E. S. Jordan (Sales Manager of The Thomas B. Jeffery Company, a U.S. automobile manufacturer in Kenosha, Wisconsin) used the phrase figuratively in an article published in The Boston Herald (Boston, Massachusetts) of Sunday 10th January 1915:
WONDERFUL TIMES WILL SOON BE HERE
Country-Wide Prosperity and Big Business Will Be Had by Spring.
By E. S. JORDAN,
Thomas B. Jeffery Co.Within the next 90 days $25,000,000,000 in new business will be staggering every line of industry in this country. In 90 days more this figure will have doubled.
[…]
Just as the manufacturer of what may be termed home necessities has jumped into harness, so will the automobile manufacturer of established reputation say to his superintendents, “Home, James, and don’t spare the horses.” Some of the western states already show an increase in the number of automobiles owned, jumping from one in every seventeen families to one in every ten. Massachusetts has one automobile to every half mile of improved roads—and practically every road in Massachusetts is improved. Automobile dealers are contracting for a greater number of cars than ever before, and all are basing their contracts on business already in sight.

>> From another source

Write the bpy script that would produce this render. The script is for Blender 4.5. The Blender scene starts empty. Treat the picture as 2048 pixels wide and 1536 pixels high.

An early variant of the phrase occurs in an item by W. L. Doyle, care agent, San Francisco, California, in Among Ourselves, published in The Santa Fe Magazine (Chicago, Illinois) of January 1921—The Santa Fe Magazine was “a monthly publication devoted to the interests of the 75,000 employees of the Santa Fe Railway System”:
In the olden days before good wages and fat back pay checks were unknown, yardmasters and their assistants were wont to wend their way over hills and vales to work with nothing to guide them but a lantern. But how times have changed. Night Yardmaster Clarence E. Lewis drives up to work in his Nash and then, when his day’s work is over, one will hear “Home, James, and don’t spare the gas.”
The earliest British-English use of home, James, and don’t spare the horses that I have found is from a satirical cartoon by Middleton, with explicit reference to a “popular song”—most probably Home, James, and Don’t Spare the Horses (1934), by the U.S. songwriter Fred Hillebrand (1893-1963).
Published for example in the Nottingham Journal (Nottingham, Nottinghamshire, England) of Thursday 3rd January 1935, this cartoon depicts the British Conservative statesman Arthur Neville Chamberlain (1869-1940), then Chancellor of the Exchequer, as a lady telling “home, James! and don’t spare the horses!” to her driver, the tax collector; the horses are income-tax payers:
The Big Drive
WITH ACKNOWLEDGMENTS TO THE POPULAR SONG.
“HOME, JAMES! AND DON’T SPARE THE HORSES!”
[This week begins the annual Income Tax drive. £144 millions have to be collected by 31 March to complete the Budget estimate.]